The Widower is based on the crimes of convicted murderer Malcolm Webster, jailed for killing his first wife Claire Morris in 1994 and attempting to murder his second wife Felicity five years later.
Claire, who grew up in Upchurch, will be played by Smith - who starred in Mrs Biggs and more recently in The 7.39 on BBC1 last week.
Webster will be played by Reece Shearsmith, who appeared in The League of Gentlemen and Psychoville.
At the time of Claire's death in May 1994, it was thought she had died in a tragic car accident.
But police reopened the case when it was revealed Webster's second wife had almost died in a similar accident in New Zealand.
The ITV drama, co-written by award-winning screenwriter Jeff Pope (Mrs Biggs, Appropriate Adult) tells how over 13 years, seemingly mild-mannered male nurse Webster, set about poisoning and murdering his first wife, attempting to do the same to his second wife and moving on to a further scheme to deceive his third fiancée.
The programme will show Claire and Webster on their wedding day in September 1993 and how just eight months later he plotted her death and made it look like an accident.
He drugged Claire before swerving off a remote road in Aberdeenshire and setting light to the car with her unconscious inside.
Five years later, he tried to repeat the crime on his second wife Felicity Drumm in an attempt to claim more than £750,000 of insurance money.
Webster disappeared and reappeared four years later in Scotland, where he began a relationship with nurse Simone Banerjee - played by Archie Panjabi in the ITV drama.

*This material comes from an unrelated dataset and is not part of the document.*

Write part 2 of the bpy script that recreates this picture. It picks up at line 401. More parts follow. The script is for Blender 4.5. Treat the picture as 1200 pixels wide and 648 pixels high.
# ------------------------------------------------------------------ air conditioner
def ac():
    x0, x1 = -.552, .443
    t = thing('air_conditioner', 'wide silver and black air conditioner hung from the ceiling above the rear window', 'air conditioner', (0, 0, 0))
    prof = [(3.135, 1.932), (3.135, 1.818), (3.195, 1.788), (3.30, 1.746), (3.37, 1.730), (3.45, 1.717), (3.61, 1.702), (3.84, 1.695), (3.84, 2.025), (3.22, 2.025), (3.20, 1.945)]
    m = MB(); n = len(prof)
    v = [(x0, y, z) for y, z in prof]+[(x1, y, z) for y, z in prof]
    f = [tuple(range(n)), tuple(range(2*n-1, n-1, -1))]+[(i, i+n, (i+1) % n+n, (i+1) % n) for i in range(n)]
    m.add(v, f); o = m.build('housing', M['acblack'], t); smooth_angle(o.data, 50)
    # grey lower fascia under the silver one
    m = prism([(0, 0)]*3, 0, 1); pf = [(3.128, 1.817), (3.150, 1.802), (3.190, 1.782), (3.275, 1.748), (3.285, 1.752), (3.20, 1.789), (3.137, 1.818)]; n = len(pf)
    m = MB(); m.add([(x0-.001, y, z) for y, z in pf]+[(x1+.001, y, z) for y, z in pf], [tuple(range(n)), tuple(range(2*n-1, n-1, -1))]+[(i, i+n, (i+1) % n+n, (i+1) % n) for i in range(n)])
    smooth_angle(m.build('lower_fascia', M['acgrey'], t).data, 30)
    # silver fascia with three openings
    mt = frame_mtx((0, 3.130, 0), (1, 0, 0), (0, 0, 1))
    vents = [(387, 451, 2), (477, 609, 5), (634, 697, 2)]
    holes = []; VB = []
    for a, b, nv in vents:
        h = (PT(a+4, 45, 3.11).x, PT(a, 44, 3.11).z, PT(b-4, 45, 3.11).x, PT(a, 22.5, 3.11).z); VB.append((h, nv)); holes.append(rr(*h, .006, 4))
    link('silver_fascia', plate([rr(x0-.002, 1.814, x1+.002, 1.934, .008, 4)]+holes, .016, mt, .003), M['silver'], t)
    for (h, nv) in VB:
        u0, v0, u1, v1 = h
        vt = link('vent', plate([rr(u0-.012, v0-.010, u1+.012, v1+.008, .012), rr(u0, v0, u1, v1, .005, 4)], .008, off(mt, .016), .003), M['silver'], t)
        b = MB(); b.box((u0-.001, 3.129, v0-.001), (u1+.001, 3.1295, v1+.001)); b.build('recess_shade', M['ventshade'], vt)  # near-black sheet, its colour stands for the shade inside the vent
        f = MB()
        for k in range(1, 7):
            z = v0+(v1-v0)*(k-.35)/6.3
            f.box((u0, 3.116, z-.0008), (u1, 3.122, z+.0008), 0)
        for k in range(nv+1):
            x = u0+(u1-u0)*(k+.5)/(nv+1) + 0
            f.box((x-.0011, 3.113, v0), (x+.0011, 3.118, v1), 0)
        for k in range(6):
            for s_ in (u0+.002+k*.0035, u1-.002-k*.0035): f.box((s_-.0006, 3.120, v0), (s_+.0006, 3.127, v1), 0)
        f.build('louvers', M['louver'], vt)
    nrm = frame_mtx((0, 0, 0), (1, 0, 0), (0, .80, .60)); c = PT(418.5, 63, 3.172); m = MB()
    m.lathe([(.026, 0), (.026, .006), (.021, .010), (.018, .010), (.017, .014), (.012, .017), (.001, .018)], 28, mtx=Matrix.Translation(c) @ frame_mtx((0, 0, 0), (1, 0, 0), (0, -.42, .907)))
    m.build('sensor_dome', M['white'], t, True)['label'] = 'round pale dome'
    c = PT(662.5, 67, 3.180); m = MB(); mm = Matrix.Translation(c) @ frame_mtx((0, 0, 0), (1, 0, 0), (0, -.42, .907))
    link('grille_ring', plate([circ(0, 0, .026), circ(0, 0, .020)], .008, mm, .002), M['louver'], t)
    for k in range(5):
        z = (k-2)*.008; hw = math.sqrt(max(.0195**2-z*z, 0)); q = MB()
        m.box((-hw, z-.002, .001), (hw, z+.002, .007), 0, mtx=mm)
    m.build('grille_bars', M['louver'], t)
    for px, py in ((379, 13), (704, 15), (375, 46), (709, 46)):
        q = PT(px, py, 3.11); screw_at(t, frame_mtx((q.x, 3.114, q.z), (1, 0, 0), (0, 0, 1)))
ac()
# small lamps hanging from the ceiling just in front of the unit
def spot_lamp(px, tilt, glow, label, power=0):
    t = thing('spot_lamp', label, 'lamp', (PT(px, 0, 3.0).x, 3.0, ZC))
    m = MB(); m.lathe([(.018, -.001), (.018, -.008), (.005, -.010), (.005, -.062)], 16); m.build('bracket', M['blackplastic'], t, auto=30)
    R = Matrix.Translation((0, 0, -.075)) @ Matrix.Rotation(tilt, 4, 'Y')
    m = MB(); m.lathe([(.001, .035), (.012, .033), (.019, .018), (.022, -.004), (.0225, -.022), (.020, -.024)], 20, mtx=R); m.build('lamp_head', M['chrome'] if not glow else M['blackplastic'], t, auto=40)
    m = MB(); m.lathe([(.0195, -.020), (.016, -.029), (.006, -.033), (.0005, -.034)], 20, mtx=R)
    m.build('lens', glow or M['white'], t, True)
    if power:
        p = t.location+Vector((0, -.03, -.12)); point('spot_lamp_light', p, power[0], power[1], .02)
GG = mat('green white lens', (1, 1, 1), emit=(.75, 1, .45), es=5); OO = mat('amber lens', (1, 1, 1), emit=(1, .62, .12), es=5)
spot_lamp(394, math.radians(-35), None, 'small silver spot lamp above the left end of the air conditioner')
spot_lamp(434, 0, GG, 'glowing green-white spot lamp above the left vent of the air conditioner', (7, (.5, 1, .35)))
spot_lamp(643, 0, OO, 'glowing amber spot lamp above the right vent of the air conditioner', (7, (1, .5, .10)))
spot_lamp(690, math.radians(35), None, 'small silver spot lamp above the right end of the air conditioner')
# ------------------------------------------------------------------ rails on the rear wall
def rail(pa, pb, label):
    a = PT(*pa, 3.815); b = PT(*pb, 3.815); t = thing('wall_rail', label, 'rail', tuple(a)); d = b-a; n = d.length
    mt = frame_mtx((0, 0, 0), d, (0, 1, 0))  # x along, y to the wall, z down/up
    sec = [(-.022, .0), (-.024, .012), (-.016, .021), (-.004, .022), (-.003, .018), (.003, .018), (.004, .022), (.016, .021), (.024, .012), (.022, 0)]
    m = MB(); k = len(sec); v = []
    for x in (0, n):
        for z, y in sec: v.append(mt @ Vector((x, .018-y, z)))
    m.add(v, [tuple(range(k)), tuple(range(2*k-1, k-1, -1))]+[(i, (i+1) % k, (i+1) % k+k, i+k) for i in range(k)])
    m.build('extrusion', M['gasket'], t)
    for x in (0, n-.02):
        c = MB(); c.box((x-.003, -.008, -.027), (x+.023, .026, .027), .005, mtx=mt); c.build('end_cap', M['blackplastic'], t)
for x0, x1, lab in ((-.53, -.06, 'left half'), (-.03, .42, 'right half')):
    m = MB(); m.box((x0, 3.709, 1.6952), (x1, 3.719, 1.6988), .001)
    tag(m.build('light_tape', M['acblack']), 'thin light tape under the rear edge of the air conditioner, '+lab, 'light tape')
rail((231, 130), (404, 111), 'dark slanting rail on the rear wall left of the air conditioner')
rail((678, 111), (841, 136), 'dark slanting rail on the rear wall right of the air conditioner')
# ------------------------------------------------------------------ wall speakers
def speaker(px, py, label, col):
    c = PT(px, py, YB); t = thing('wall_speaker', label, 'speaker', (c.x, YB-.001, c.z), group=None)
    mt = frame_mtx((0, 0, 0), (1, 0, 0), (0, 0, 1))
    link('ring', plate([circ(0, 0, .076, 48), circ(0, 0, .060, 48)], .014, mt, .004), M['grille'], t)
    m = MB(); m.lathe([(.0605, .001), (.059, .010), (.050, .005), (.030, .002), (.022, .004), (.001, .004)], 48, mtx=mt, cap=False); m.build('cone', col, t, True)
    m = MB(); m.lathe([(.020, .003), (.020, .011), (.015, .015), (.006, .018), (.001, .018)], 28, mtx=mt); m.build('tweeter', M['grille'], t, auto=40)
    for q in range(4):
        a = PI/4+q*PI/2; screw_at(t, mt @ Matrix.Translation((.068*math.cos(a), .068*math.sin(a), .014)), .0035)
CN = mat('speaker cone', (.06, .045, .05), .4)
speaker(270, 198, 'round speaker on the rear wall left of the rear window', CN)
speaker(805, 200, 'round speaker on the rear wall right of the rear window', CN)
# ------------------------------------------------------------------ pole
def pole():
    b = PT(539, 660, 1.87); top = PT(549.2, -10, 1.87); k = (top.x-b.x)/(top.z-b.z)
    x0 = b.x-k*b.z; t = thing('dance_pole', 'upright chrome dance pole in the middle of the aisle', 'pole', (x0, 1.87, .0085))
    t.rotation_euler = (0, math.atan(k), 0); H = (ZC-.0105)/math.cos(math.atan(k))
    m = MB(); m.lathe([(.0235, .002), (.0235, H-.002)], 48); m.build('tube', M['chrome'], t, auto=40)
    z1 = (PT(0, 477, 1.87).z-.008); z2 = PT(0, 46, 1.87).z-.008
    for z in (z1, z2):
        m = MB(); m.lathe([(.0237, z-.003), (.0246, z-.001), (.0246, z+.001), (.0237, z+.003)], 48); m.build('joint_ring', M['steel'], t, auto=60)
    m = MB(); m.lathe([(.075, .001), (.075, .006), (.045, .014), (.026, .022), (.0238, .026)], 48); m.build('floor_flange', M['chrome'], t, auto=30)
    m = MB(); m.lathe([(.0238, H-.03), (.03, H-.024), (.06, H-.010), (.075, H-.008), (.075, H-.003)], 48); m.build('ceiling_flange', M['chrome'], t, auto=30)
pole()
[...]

Detectives started investigating Webster's past when one of Miss Drumm's sisters contacted police in June 2006 to report her suspicions.
He was found guilty of murder and attempted murder at the High Court in Glasgow in July 2011 and jailed for a minimum of 30 years.
Jeff Pope, head of factual drama at ITV Studios, said: "This is a quite extraordinary story, far more chilling than any fiction. Webster was a banal, almost benign face of evil.
"He was so clever at hiding his tracks and presenting a plausible front to his friends, family and colleagues that he was able to do what he did without really attracting suspicion.
"The courage and tenacity of Webster’s second wife Felicity, and his last intended victim Simone, is all that stood between him and potentially more murders."
Claire's brother Peter Morris, of Kingswood Drive, Gillingham, described Webster as a "wicked monster".
At the time of Webster’s sentencing, Mr Morris said: "He never loved her [Claire]- he premeditated it and groomed her from the day he met her.
"This is a very, very dangerous man - made even more that he’s very mild mannered, almost personable."
The Widower will be on ITV1 later this year.